My ideas are not anything new. In fact, Martin Peretz, editor of The New Republic, and a prominent Jewish intellectual, advised you to do the same in an article where he touted you as a good candidate for American-Jews. You have gone to great lengths to defend your association with Jewish-Americans — why can you not do the same for American-Muslims?

Unless you yourself come out and say both parts of the aforementioned sentence, the suspicious emails that follow you around, the rumors that suddenly besiege you in a primary state, the whispers that surround you right before a debate, will continue. You will continue to give fuel to the right-wing whisper campaigns. The reason that rumors can continue about you is because you do not crush them and, just as importantly, do not challenge the prejudice that undergirds them.

Not only that, but you fail as a leader when you fail to take on the Americans who do find the very idea of a Muslim human being repugnant. Right now it seems that you are counting on the self-hate and political timidity among American Muslims – who have kept their heads down since 9/11 – to simply avoid taking you to task.

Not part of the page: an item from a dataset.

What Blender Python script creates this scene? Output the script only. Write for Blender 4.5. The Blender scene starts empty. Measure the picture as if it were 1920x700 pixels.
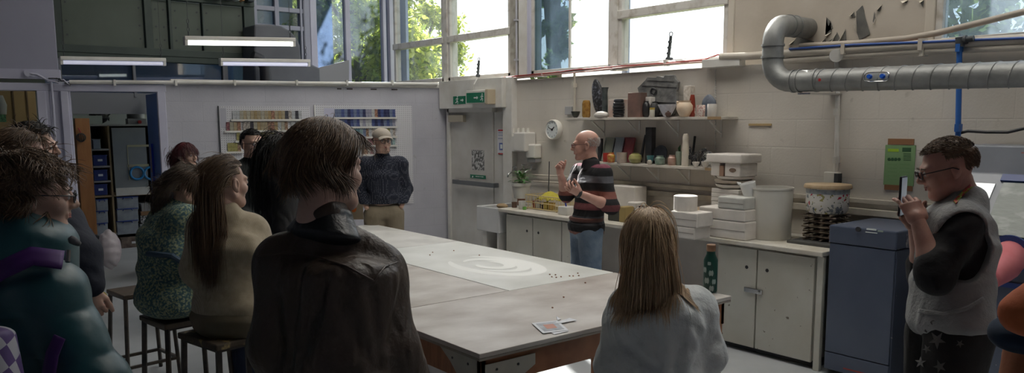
SKY, SUN, SUNDIR, EXPO = 4.0, 22.0, (.44, 1., .83), -.5
import bpy, math, random
import numpy as np
from mathutils import Vector, Matrix
random.seed(7)
S = bpy.context.scene
COL = S.collection
PI = math.pi

# ------------------------------------------------------------------ camera
F, CY, PITCH, ROLL, HEAD, CZ = 1485., 418., 7.36, -.23, 38.7, 1.803
p_, r_, h_ = map(math.radians, (PITCH, ROLL, HEAD))
fh = np.array([math.sin(h_), math.cos(h_), 0.]); rt0 = np.array([math.cos(h_), -math.sin(h_), 0.]); zz = np.array([0, 0, 1.])
FWD = fh*math.cos(p_) - zz*math.sin(p_); up0 = fh*math.sin(p_) + zz*math.cos(p_)
RT = math.cos(r_)*rt0 + math.sin(r_)*up0; UP = -math.sin(r_)*rt0 + math.cos(r_)*up0
CAM = np.array([0., 0., CZ])
cd = bpy.data.cameras.new('camera'); cam = bpy.data.objects.new('camera', cd); COL.objects.link(cam)
cd.sensor_width = 36; cd.sensor_fit = 'HORIZONTAL'; cd.lens = F/1920*36
cd.shift_x = 0; cd.shift_y = (CY-350)/1920
cd.clip_start = .05; cd.clip_end = 300
cam.matrix_world = Matrix(((RT[0], UP[0], -FWD[0], CAM[0]), (RT[1], UP[1], -FWD[1], CAM[1]), (RT[2], UP[2], -FWD[2], CAM[2]), (0, 0, 0, 1)))
S.camera = cam

def ray(x, y): return FWD + RT*((x-960)/F) - UP*((y-CY)/F)
def onz(x, y, z):
    d = ray(x, y); return CAM + d*((z-CZ)/d[2])
def onx(x, y, X):
    d = ray(x, y); return CAM + d*(X/d[0])
def ony(x, y, Y):
    d = ray(x, y); return CAM + d*(Y/d[1])
def at(x, y, depth): return CAM + ray(x, y)*depth       # depth along the viewing axis
def onp(x, y, p0, n):
    d = ray(x, y); return CAM + d*(np.dot(p0-CAM, n)/np.dot(d, n))

XW = 5.84                       # right wall plane
COR = np.array([5.84, 8.61, 0.])   # corner of right wall and partition
a_ = math.radians(102)
DB = -np.array([math.sin(a_), math.cos(a_), 0.])   # along the partition, to the left
NB = np.array([DB[1], -DB[0], 0.])
if NB[1] > 0: NB = -NB          # out of the partition, into the room
def BW(s, z, o=0.): return COR + DB*s + NB*o + zz*z
def bk(x, y, o=0.):             # pixel -> (s, z) on the partition plane
    p = onp(x, y, COR+NB*o, NB); return float(np.dot(p-COR, DB)), float(p[2])

# ------------------------------------------------------------------ materials
MATS = {}
def mat(name, col, rough=.6, col2=None, nscale=6., bump=0., bscale=None, metal=0., emit=None, spec=.5, detail=4, lo=.35, hi=.65, stretch=None, sheen=0., alpha=None, sss=0., coord='Object'):
    if name in MATS: return MATS[name]
    m = bpy.data.materials.new(name); m.use_nodes = True; MATS[name] = m
    nt = m.node_tree; N = nt.nodes; Lk = nt.links
    b = N['Principled BSDF']
    b.inputs['Base Color'].default_value = (*col, 1); b.inputs['Roughness'].default_value = rough
    b.inputs['Metallic'].default_value = metal; b.inputs['Specular IOR Level'].default_value = spec
    if sheen: b.inputs['Sheen Weight'].default_value = sheen
    if sss:
        b.inputs['Subsurface Weight'].default_value = sss; b.inputs['Subsurface Radius'].default_value = (.01, .004, .002)
    if emit: b.inputs['Emission Color'].default_value = (*emit[0], 1); b.inputs['Emission Strength'].default_value = emit[1]
    tc = N.new('ShaderNodeTexCoord'); mp = N.new('ShaderNodeMapping'); Lk.new(tc.outputs[coord], mp.inputs[0])
    if stretch: mp.inputs['Scale'].default_value = stretch
    if col2:
        n = N.new('ShaderNodeTexNoise'); n.inputs['Scale'].default_value = nscale; n.inputs['Detail'].default_value = detail
        Lk.new(mp.outputs[0], n.inputs['Vector'])
        r = N.new('ShaderNodeValToRGB'); r.color_ramp.elements[0].position = lo; r.color_ramp.elements[1].position = hi
        r.color_ramp.elements[0].color = (*col, 1); r.color_ramp.elements[1].color = (*col2, 1)
        Lk.new(n.outputs['Fac'], r.inputs[0]); Lk.new(r.outputs[0], b.inputs['Base Color'])
    if bump:
        n = N.new('ShaderNodeTexNoise'); n.inputs['Scale'].default_value = bscale or nscale*4; n.inputs['Detail'].default_value = 3
        Lk.new(mp.outputs[0], n.inputs['Vector'])
        bp = N.new('ShaderNodeBump'); bp.inputs['Strength'].default_value = bump; bp.inputs['Distance'].default_value = .01
        Lk.new(n.outputs['Fac'], bp.inputs['Height']); Lk.new(bp.outputs[0], b.inputs['Normal'])
    return m

def brickmat(name, c1, c2, axis, dirt=(.25, .22, .18)):
    """painted block wall: block joints as bump only, faint grime"""
    m = bpy.data.materials.new(name); m.use_nodes = True; nt = m.node_tree; N = nt.nodes; Lk = nt.links; b = N['Principled BSDF']
    b.inputs['Roughness'].default_value = .55
    g = N.new('ShaderNodeNewGeometry'); sx = N.new('ShaderNodeSeparateXYZ'); cx = N.new('ShaderNodeCombineXYZ')
    Lk.new(g.outputs['Position'], sx.inputs[0]); Lk.new(sx.outputs[axis], cx.inputs[0]); Lk.new(sx.outputs[2], cx.inputs[1])
    br = N.new('ShaderNodeTexBrick'); Lk.new(cx.outputs[0], br.inputs['Vector'])
    br.inputs['Scale'].default_value = 1; br.inputs['Brick Width'].default_value = .45; br.inputs['Row Height'].default_value = .225
    br.inputs['Mortar Size'].default_value = .006; br.inputs['Mortar Smooth'].default_value = .6
    br.inputs['Color1'].default_value = (1, 1, 1, 1); br.inputs['Color2'].default_value = (.97, .97, .97, 1); br.inputs['Mortar'].default_value = (.6, .6, .6, 1)
    n = N.new('ShaderNodeTexNoise'); n.inputs['Scale'].default_value = 1.6; n.inputs['Detail'].default_value = 8; Lk.new(g.outputs['Position'], n.inputs['Vector'])
    r = N.new('ShaderNodeValToRGB'); r.color_ramp.elements[0].position = .3; r.color_ramp.elements[1].position = .7
    r.color_ramp.elements[0].color = (*c1, 1); r.color_ramp.elements[1].color = (*c2, 1); Lk.new(n.outputs['Fac'], r.inputs[0])
    n2 = N.new('ShaderNodeTexNoise'); n2.inputs['Scale'].default_value = 9; n2.inputs['Detail'].default_value = 10; Lk.new(g.outputs['Position'], n2.inputs['Vector'])
    r2 = N.new('ShaderNodeValToRGB'); r2.color_ramp.elements[0].position = .67; r2.color_ramp.elements[1].position = .74
    r2.color_ramp.elements[0].color = (0, 0, 0, 1); r2.color_ramp.elements[1].color = (.35, .35, .35, 1); Lk.new(n2.outputs['Fac'], r2.inputs[0])
    mx = N.new('ShaderNodeMixRGB'); Lk.new(r2.outputs[0], mx.inputs[0]); Lk.new(r.outputs[0], mx.inputs[1]); mx.inputs[2].default_value = (*dirt, 1)
    m2 = N.new('ShaderNodeMixRGB'); m2.blend_type = 'MULTIPLY'; m2.inputs[0].default_value = .12; Lk.new(mx.outputs[0], m2.inputs[1]); Lk.new(br.outputs['Color'], m2.inputs[2])
    Lk.new(m2.outputs[0], b.inputs['Base Color'])
    bp = N.new('ShaderNodeBump'); bp.inputs['Strength'].default_value = .3; bp.inputs['Distance'].default_value = .006
    Lk.new(br.outputs['Color'], bp.inputs['Height'])
    n3 = N.new('ShaderNodeTexNoise'); n3.inputs['Scale'].default_value = 60; Lk.new(g.outputs['Position'], n3.inputs['Vector'])
    bp2 = N.new('ShaderNodeBump'); bp2.inputs['Strength'].default_value = .25; bp2.inputs['Distance'].default_value = .004
    Lk.new(n3.outputs['Fac'], bp2.inputs['Height']); Lk.new(bp.outputs[0], bp2.inputs['Normal']); Lk.new(bp2.outputs[0], b.inputs['Normal'])
    return m

def glassmat(name, tint=(1, 1, 1), dust=.05, dcol=(.8, .85, .9), gloss=1.0):
    m = bpy.data.materials.new(name); m.use_nodes = True; nt = m.node_tree; N = nt.nodes; Lk = nt.links
    N.remove(N['Principled BSDF']); out = N['Material Output']
    tr = N.new('ShaderNodeBsdfTransparent'); tr.inputs[0].default_value = (*tint, 1)
    gl = N.new('ShaderNodeBsdfGlossy'); gl.inputs['Roughness'].default_value = .03
    fr = N.new('ShaderNodeLayerWeight'); fr.inputs[0].default_value = .5
    pw = N.new('ShaderNodeMath'); pw.operation = 'POWER'; pw.inputs[1].default_value = 5; Lk.new(fr.outputs['Facing'], pw.inputs[0])
    mu = N.new('ShaderNodeMath'); mu.operation = 'MULTIPLY_ADD'; mu.inputs[1].default_value = gloss*.9; mu.inputs[2].default_value = .04*gloss; Lk.new(pw.outputs[0], mu.inputs[0])
    mx = N.new('ShaderNodeMixShader'); Lk.new(mu.outputs[0], mx.inputs[0]); Lk.new(tr.outputs[0], mx.inputs[1]); Lk.new(gl.outputs[0], mx.inputs[2])
    tl = N.new('ShaderNodeBsdfTranslucent'); tl.inputs[0].default_value = (*dcol, 1)
    n = N.new('ShaderNodeTexNoise'); n.inputs['Scale'].default_value = 5; n.inputs['Detail'].default_value = 8
    tc = N.new('ShaderNodeTexCoord'); Lk.new(tc.outputs['Object'], n.inputs['Vector'])
    m2 = N.new('ShaderNodeMath'); m2.operation = 'MULTIPLY'; m2.inputs[1].default_value = dust*2; Lk.new(n.outputs['Fac'], m2.inputs[0])
    mx2 = N.new('ShaderNodeMixShader'); Lk.new(m2.outputs[0], mx2.inputs[0]); Lk.new(mx.outputs[0], mx2.inputs[1]); Lk.new(tl.outputs[0], mx2.inputs[2])
    Lk.new(mx2.outputs[0], out.inputs[0]); MATS[name] = m
    return m

# ------------------------------------------------------------------ mesh collector
def V3(*a): return np.array(a, float)
def unit(v):
    v = np.array(v, float); return v/(np.linalg.norm(v)+1e-12)
def frame(d):
    d = unit(d); u = np.cross(d, (0, 0, 1.) if abs(d[2]) < .95 else (0, 1., 0)); u = unit(u); return u, np.cross(u, d), d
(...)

How long will your evasiveness continue? This is not good leadership. This is not the politics of hope. You are essentially saying: no, you won’t.

No, you won’t remind the American public that being the President has nothing to do with religion.

No, you won’t remind the American public that there is nothing intrinsically malicious or frightening or nefarious about Muslims.

No, you won’t remind the American public that you are not Muslim, nor would it matter if you were.

So far, all you've done is looked out for your interest. I am glad, because I do want you to win. However, there is more to leadership than self-interest; I learned that from you.

I understand that you are in a tough position. Unlike John F. Kennedy, who was looked upon suspiciously for being a Catholic, you are not being demonized for your own religion, but the religion people say that you are secretly. However, that’s exactly what makes this matter so much more pernicious. That same JFK – to whom you take great pleasure in being compared – said that the politics of suspicion needed to be opposed no matter what religion they were directed against. He said:

For while this year it may be a Catholic against whom the finger of suspicion is pointed, in other years it has been, and may someday be again, a Jew–or a Quaker–or a Unitarian–or a Baptist. It was Virginia’s harassment of Baptist preachers, for example, that helped lead to Jefferson’s statute of religious freedom. Today I may be the victim — but tomorrow it may be you — until the whole fabric of our harmonious society is ripped at a time of great national peril.

Senator Obama, this year the finger of suspicion is directed at Muslims. I, an American-Muslim, intend to cast my vote for you as President of the United States. Will you, as my candidate of choice, remind the world that in America, we are all identified, recognized and respected on the basis of our shared status as Americans — and not on the basis of our religion?

UPDATE: Over the weekend, speaking to 60 minutes, Senator Obama said that the smear emails were offensive to Muslims as well.